Here’s a document that has data from 1800 to 1960 showing agricultural labor peaking at around 81% of the labor force around 1810. There seems to be a corresponding jump in the number of slaves, so I assume this peak is due to the increased profitability of Southern cotton after the invention of the cotton gin. Unfortunately the data for non-farm occupations is sketchy before 1840.

Yes and no. The more specific “Green Revolution” was the dissemination of tools and techniques to even third-world subsistence farmers. Mechanization, fertilizer, and better management techniques allowed much higher production.

But there was a gradual roll-out of industrial technology to assist farmers that allowed higher production to reach the growing industrial labour force, a process that fed on itself.
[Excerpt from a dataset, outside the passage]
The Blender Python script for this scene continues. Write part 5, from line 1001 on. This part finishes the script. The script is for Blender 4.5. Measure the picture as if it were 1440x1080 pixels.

The Cotton Gin, for example, revived the cotton plantation economy (and slavery) by automating the difficult processing of cotton and making it a competitive textile - which then became produced in industrial quantities, which freed local famers from the need to make their own homemade (wool? Linen?) cloth, etc. These sorts of economical changes fed on each other to increase the efficiency of each farmer.

Wikipedia, for example, has a brief entry:

when I visited Jamestown they said that colonists there tried to make glass to sell back to the UK. The reason was that wood was already in short supply in UK and wood was plentiful in the colony so they could use plenty of wood to make the glass. Maybe there were other items that were made in the colonies cheaper and sold back to the UK

I don’t disagree with your description of the changes, but you are trying to force the wrong term. The Green Revolution occurred four generations after what you’re describing.

It’s like trying to claim to claim that the Continental Congress declared the Emancipation Proclamation to liberate themselves from British Rule in 1776. I get the idea, but you’re trying an anachronistic term that refers to something quite different.

Edit: Also, trying to cal this “the,” or even “a” Green Revolution is also deeply misleading because it’s the describes the wrong set of changes. The Green Revolution did involve some elements that already took place due to the industrialization and improving transportation, but also including far more sweeping changes in land management, hybridization, and the use of scientific techniques that simply weren’t a part of previous eras. These also occurred around the world, and not simply in previously marginal areas.